Scenes as source code:
((
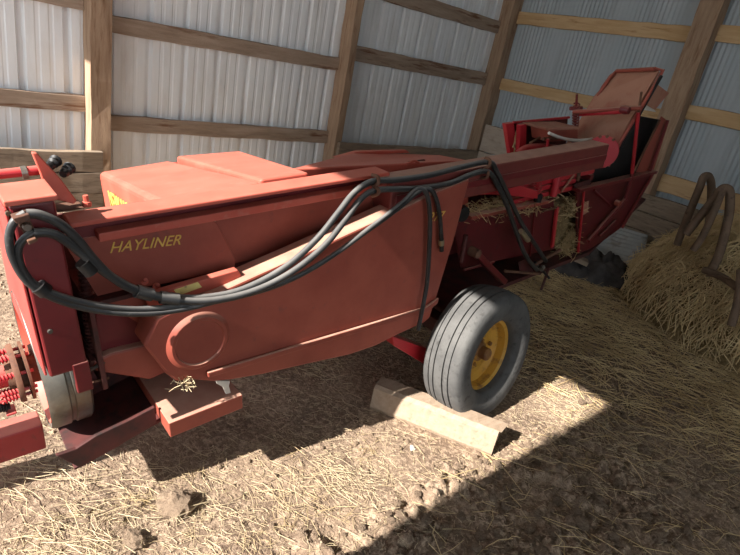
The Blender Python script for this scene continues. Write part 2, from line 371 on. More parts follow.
fw = lathe_part('flywheel', [(0, -0.01), (0.05, -0.01), (0.06, 0.02), (0.20, 0.03), (0.215, -0.005), (0.232, -0.012), (0.238, 0.0), (0.238, 0.045), (0.232, 0.05), (0.232, 0.06), (0.238, 0.064), (0.238, 0.105), (0.23, 0.112), (0.21, 0.105), (0.20, 0.06), (0, 0.05)],
                (-1.742, 0.255, 0.335), (1, 0, 0), 'steel', 56)
lathe_part('flywheel_face', [(0.06, 0.018), (0.20, 0.028), (0.216, -0.008)], (-1.7445, 0.255, 0.335), (1, 0, 0), 'hood', 56, fw)

# drawbar and jack end
dbar = BM(); add_bar(dbar, Vector((-1.838,0.25,0.073)) + Vector((-1.5, 0, 0.06)), (-1.773,0.25,0.052), 0.09, 0.105); finish('drawbar', dbar, M['drawbar'], B, 0.006)
bm = BM(); add_tube(bm, coil_pts((-1.874,0.2,0.23), (-1.846,0.2,0.221), 0.012, 4, 8), 0.004, 5); finish('drawbar_spring', bm, M['black'], B, 0, 50)
box_part('drawbar_lug', (-1.858,0.18,0.2), (-1.83,0.23,0.208), 'bright', 0.003)
# lower front trough under the flywheel
prism_part('trough_side', [(-1.77,-0.02,0.15),(-1.715,-0.02,0.066),(-1.596,-0.02,0.09),(-1.465,-0.02,0.131),(-1.464,-0.02,0.196),(-1.553,-0.02,0.18),(-1.653,-0.02,0.168),(-1.714,-0.02,0.147)], 0.014, 'dark')
bm = BM()
add_prism(bm, [(-1.73, -0.015, 0.06), (-1.73, 0.5, 0.06), (-1.45, 0.5, 0.12), (-1.45, -0.015, 0.12)], (0, 0, 0.01))
finish('trough_floor', bm, M['dark'], B, 0.002)
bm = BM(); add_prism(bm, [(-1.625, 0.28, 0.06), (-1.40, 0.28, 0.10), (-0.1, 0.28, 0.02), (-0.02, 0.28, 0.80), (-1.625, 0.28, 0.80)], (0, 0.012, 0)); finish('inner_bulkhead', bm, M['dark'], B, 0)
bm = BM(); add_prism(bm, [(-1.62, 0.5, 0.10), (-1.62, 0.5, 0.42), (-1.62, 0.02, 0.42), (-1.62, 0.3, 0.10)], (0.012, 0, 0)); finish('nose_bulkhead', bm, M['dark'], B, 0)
box_part('hitch_pivot_box', (-1.45, -0.10, 0.115), (-1.186, 0.33, 0.176), 'faded', 0.003)
prism_part('hanging_bracket', [(-1.274,-0.085,0.266),(-1.223,-0.085,0.244),(-1.228,-0.085,0.224),(-1.222,-0.085,0.19),(-1.241,-0.085,0.194),(-1.25,-0.085,0.229),(-1.271,-0.085,0.252)], 0.01, 'white', 0.001)
# vertical coil shaft in the dark gap beside the guard
bm = BM(); add_tube(bm, coil_pts((-1.603,0.08,0.367), (-1.581,0.08,0.702), 0.016, 26, 8), 0.004, 5); add_tube(bm, [(-1.604,0.08,0.359), (-1.58,0.08,0.744)], 0.011, 8)
finish('coil_shaft', bm, M['dark'], B, 0, 50)
tube_part('cross_pin', [(-1.633,0.02,0.389), (-1.571,0.06,0.378)], 0.006, 'steel', 8)
tube_part('cross_pin', [(-1.628,0.02,0.345), (-1.574,0.06,0.312)], 0.005, 'rust', 8)
# tapered front transition of the feed housing
bm = BM(); add_prism(bm, [(-1.613,0.05,0.396),(-1.552,0.05,0.407),(-1.435,0.05,0.398),(-1.388,0.05,0.265),(-1.45,0.05,0.257),(-1.607,0.05,0.356)], (0, 0.2, 0)); finish('feed_transition', bm, M['faded'], B, 0.008)
bm = BM(); add_prism(bm, [(-1.565,0.08,0.589),(-1.402,0.08,0.607),(-1.377,0.08,0.534),(-1.427,0.08,0.378),(-1.546,0.08,0.387),(-1.596,0.08,0.418)], (0, 0.05, 0)); finish('front_plate', bm, M['maroon'], B, 0.004)

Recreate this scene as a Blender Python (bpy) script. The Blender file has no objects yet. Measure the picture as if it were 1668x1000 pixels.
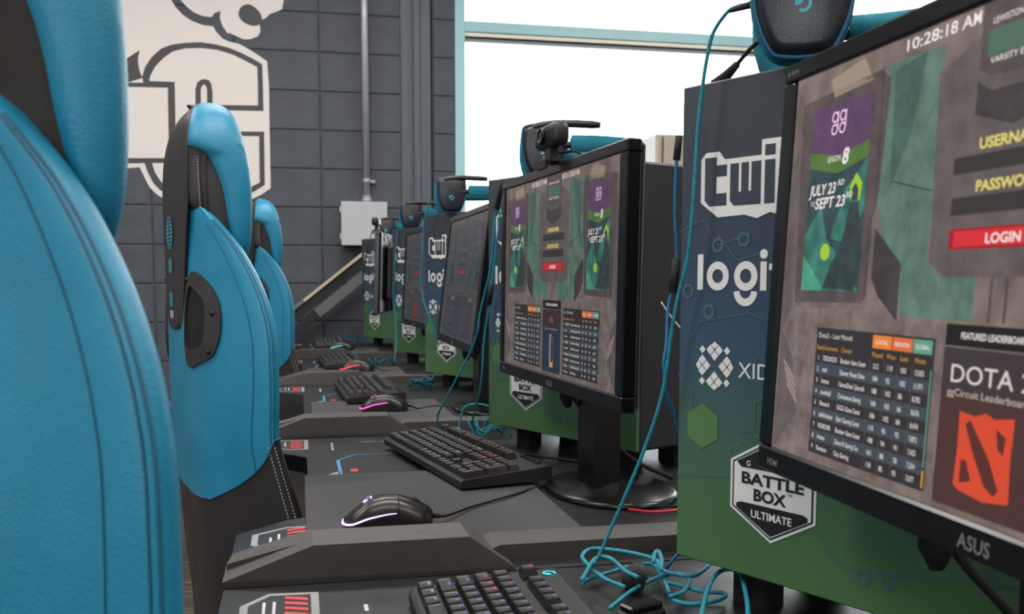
import bpy, bmesh, math, random
import numpy as np
from mathutils import Vector, Matrix
from mathutils.geometry import tessellate_polygon
random.seed(7)
PI = math.pi
SC = bpy.context.scene
COL = SC.collection

# ------------------------------------------------------------------ camera
F_PX, CX, CY, HORIZON = 1600.0, 834.0, 600.0, 453.0
CAM_Z = 1.08
PITCH = math.atan((CY - HORIZON) / F_PX)
YAW = math.radians(12.323)
cam_data = bpy.data.cameras.new('camera')
cam = bpy.data.objects.new('camera', cam_data)
COL.objects.link(cam)
cam.location = (0, 0, CAM_Z)
cam.rotation_euler = (PI / 2 - PITCH, 0, -YAW)
cam_data.sensor_width = 36.0
cam_data.lens = 36.0 * F_PX / 1668.0
cam_data.shift_y = (CY - 500.0) / 1668.0
cam_data.clip_start = 0.02
cam_data.dof.use_dof = True
cam_data.dof.focus_distance = 1.35
cam_data.dof.aperture_fstop = 12.0
SC.camera = cam

# ------------------------------------------------------------------ world: bright overcast day
world = bpy.data.worlds.new('overcast_sky')
SC.world = world
world.use_nodes = True
bg = world.node_tree.nodes['Background']
bg.inputs['Color'].default_value = (0.93, 0.97, 1.0, 1)
bg.inputs['Strength'].default_value = 6.5

vs = SC.view_settings
vs.view_transform = 'Standard'
vs.look = 'None'
vs.exposure = 0.12
vs.gamma = 1.0
vs.use_curve_mapping = False
SC.cycles.use_denoising = True
SC.cycles.max_bounces = 8
SC.cycles.transparent_max_bounces = 12
SC.cycles.sample_clamp_indirect = 6.0
SC.cycles.caustics_reflective = False
SC.cycles.caustics_refractive = False

# room extents
WALL_Y, ROOM_L, ROOM_R, ROOM_B, CEIL = 5.37, -3.6, 5.4, -3.4, 3.3
DESK_Z = 0.75

def lamp_area(name, loc, size, size_y, power, color, rot=(0, 0, 0), parent=None):
    ld = bpy.data.lights.new(name, 'AREA')
    ld.shape = 'RECTANGLE'; ld.size = size; ld.size_y = size_y
    ld.energy = power; ld.color = color
    o = bpy.data.objects.new(name, ld); COL.objects.link(o)
    o.location = loc; o.rotation_euler = rot
    if parent: o.parent = parent
    return o

# sky portals: they only guide the daylight through the two window openings
for nm, loc, sx, sy, rot in (('window_portal', (3.15, WALL_Y + 0.25, 1.95), 4.4, 2.3, (-PI / 2, 0, 0)),
                             ('window_portal', (-2.3, ROOM_B - 0.25, 1.75), 1.8, 1.7, (PI / 2, 0, 0))):
    p = lamp_area(nm, loc, sx, sy, 1.0, (1, 1, 1), rot)
    p.data.cycles.is_portal = True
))
Exercise prompt → Quote in full the listing given above; the images are to be left out.

Exercise output →
The Blender Python script for this scene continues. Write part 2, from line 371 on. More parts follow.
fw = lathe_part('flywheel', [(0, -0.01), (0.05, -0.01), (0.06, 0.02), (0.20, 0.03), (0.215, -0.005), (0.232, -0.012), (0.238, 0.0), (0.238, 0.045), (0.232, 0.05), (0.232, 0.06), (0.238, 0.064), (0.238, 0.105), (0.23, 0.112), (0.21, 0.105), (0.20, 0.06), (0, 0.05)],
                (-1.742, 0.255, 0.335), (1, 0, 0), 'steel', 56)
lathe_part('flywheel_face', [(0.06, 0.018), (0.20, 0.028), (0.216, -0.008)], (-1.7445, 0.255, 0.335), (1, 0, 0), 'hood', 56, fw)

# drawbar and jack end
dbar = BM(); add_bar(dbar, Vector((-1.838,0.25,0.073)) + Vector((-1.5, 0, 0.06)), (-1.773,0.25,0.052), 0.09, 0.105); finish('drawbar', dbar, M['drawbar'], B, 0.006)
bm = BM(); add_tube(bm, coil_pts((-1.874,0.2,0.23), (-1.846,0.2,0.221), 0.012, 4, 8), 0.004, 5); finish('drawbar_spring', bm, M['black'], B, 0, 50)
box_part('drawbar_lug', (-1.858,0.18,0.2), (-1.83,0.23,0.208), 'bright', 0.003)
# lower front trough under the flywheel
prism_part('trough_side', [(-1.77,-0.02,0.15),(-1.715,-0.02,0.066),(-1.596,-0.02,0.09),(-1.465,-0.02,0.131),(-1.464,-0.02,0.196),(-1.553,-0.02,0.18),(-1.653,-0.02,0.168),(-1.714,-0.02,0.147)], 0.014, 'dark')
bm = BM()
add_prism(bm, [(-1.73, -0.015, 0.06), (-1.73, 0.5, 0.06), (-1.45, 0.5, 0.12), (-1.45, -0.015, 0.12)], (0, 0, 0.01))
finish('trough_floor', bm, M['dark'], B, 0.002)
bm = BM(); add_prism(bm, [(-1.625, 0.28, 0.06), (-1.40, 0.28, 0.10), (-0.1, 0.28, 0.02), (-0.02, 0.28, 0.80), (-1.625, 0.28, 0.80)], (0, 0.012, 0)); finish('inner_bulkhead', bm, M['dark'], B, 0)
bm = BM(); add_prism(bm, [(-1.62, 0.5, 0.10), (-1.62, 0.5, 0.42), (-1.62, 0.02, 0.42), (-1.62, 0.3, 0.10)], (0.012, 0, 0)); finish('nose_bulkhead', bm, M['dark'], B, 0)
box_part('hitch_pivot_box', (-1.45, -0.10, 0.115), (-1.186, 0.33, 0.176), 'faded', 0.003)
prism_part('hanging_bracket', [(-1.274,-0.085,0.266),(-1.223,-0.085,0.244),(-1.228,-0.085,0.224),(-1.222,-0.085,0.19),(-1.241,-0.085,0.194),(-1.25,-0.085,0.229),(-1.271,-0.085,0.252)], 0.01, 'white', 0.001)
# vertical coil shaft in the dark gap beside the guard
bm = BM(); add_tube(bm, coil_pts((-1.603,0.08,0.367), (-1.581,0.08,0.702), 0.016, 26, 8), 0.004, 5); add_tube(bm, [(-1.604,0.08,0.359), (-1.58,0.08,0.744)], 0.011, 8)
finish('coil_shaft', bm, M['dark'], B, 0, 50)
tube_part('cross_pin', [(-1.633,0.02,0.389), (-1.571,0.06,0.378)], 0.006, 'steel', 8)
tube_part('cross_pin', [(-1.628,0.02,0.345), (-1.574,0.06,0.312)], 0.005, 'rust', 8)
# tapered front transition of the feed housing
bm = BM(); add_prism(bm, [(-1.613,0.05,0.396),(-1.552,0.05,0.407),(-1.435,0.05,0.398),(-1.388,0.05,0.265),(-1.45,0.05,0.257),(-1.607,0.05,0.356)], (0, 0.2, 0)); finish('feed_transition', bm, M['faded'], B, 0.008)
bm = BM(); add_prism(bm, [(-1.565,0.08,0.589),(-1.402,0.08,0.607),(-1.377,0.08,0.534),(-1.427,0.08,0.378),(-1.546,0.08,0.387),(-1.596,0.08,0.418)], (0, 0.05, 0)); finish('front_plate', bm, M['maroon'], B, 0.004)

Recreate this scene as a Blender Python (bpy) script. The Blender file has no objects yet. Measure the picture as if it were 1668x1000 pixels.
import bpy, bmesh, math, random
import numpy as np
from mathutils import Vector, Matrix
from mathutils.geometry import tessellate_polygon
random.seed(7)
PI = math.pi
SC = bpy.context.scene
COL = SC.collection

# ------------------------------------------------------------------ camera
F_PX, CX, CY, HORIZON = 1600.0, 834.0, 600.0, 453.0
CAM_Z = 1.08
PITCH = math.atan((CY - HORIZON) / F_PX)
YAW = math.radians(12.323)
cam_data = bpy.data.cameras.new('camera')
cam = bpy.data.objects.new('camera', cam_data)
COL.objects.link(cam)
cam.location = (0, 0, CAM_Z)
cam.rotation_euler = (PI / 2 - PITCH, 0, -YAW)
cam_data.sensor_width = 36.0
cam_data.lens = 36.0 * F_PX / 1668.0
cam_data.shift_y = (CY - 500.0) / 1668.0
cam_data.clip_start = 0.02
cam_data.dof.use_dof = True
cam_data.dof.focus_distance = 1.35
cam_data.dof.aperture_fstop = 12.0
SC.camera = cam

# ------------------------------------------------------------------ world: bright overcast day
world = bpy.data.worlds.new('overcast_sky')
SC.world = world
world.use_nodes = True
bg = world.node_tree.nodes['Background']
bg.inputs['Color'].default_value = (0.93, 0.97, 1.0, 1)
bg.inputs['Strength'].default_value = 6.5

vs = SC.view_settings
vs.view_transform = 'Standard'
vs.look = 'None'
vs.exposure = 0.12
vs.gamma = 1.0
vs.use_curve_mapping = False
SC.cycles.use_denoising = True
SC.cycles.max_bounces = 8
SC.cycles.transparent_max_bounces = 12
SC.cycles.sample_clamp_indirect = 6.0
SC.cycles.caustics_reflective = False
SC.cycles.caustics_refractive = False

# room extents
WALL_Y, ROOM_L, ROOM_R, ROOM_B, CEIL = 5.37, -3.6, 5.4, -3.4, 3.3
DESK_Z = 0.75

def lamp_area(name, loc, size, size_y, power, color, rot=(0, 0, 0), parent=None):
    ld = bpy.data.lights.new(name, 'AREA')
    ld.shape = 'RECTANGLE'; ld.size = size; ld.size_y = size_y
    ld.energy = power; ld.color = color
    o = bpy.data.objects.new(name, ld); COL.objects.link(o)
    o.location = loc; o.rotation_euler = rot
    if parent: o.parent = parent
    return o

# sky portals: they only guide the daylight through the two window openings
for nm, loc, sx, sy, rot in (('window_portal', (3.15, WALL_Y + 0.25, 1.95), 4.4, 2.3, (-PI / 2, 0, 0)),
                             ('window_portal', (-2.3, ROOM_B - 0.25, 1.75), 1.8, 1.7, (PI / 2, 0, 0))):
    p = lamp_area(nm, loc, sx, sy, 1.0, (1, 1, 1), rot)
    p.data.cycles.is_portal = True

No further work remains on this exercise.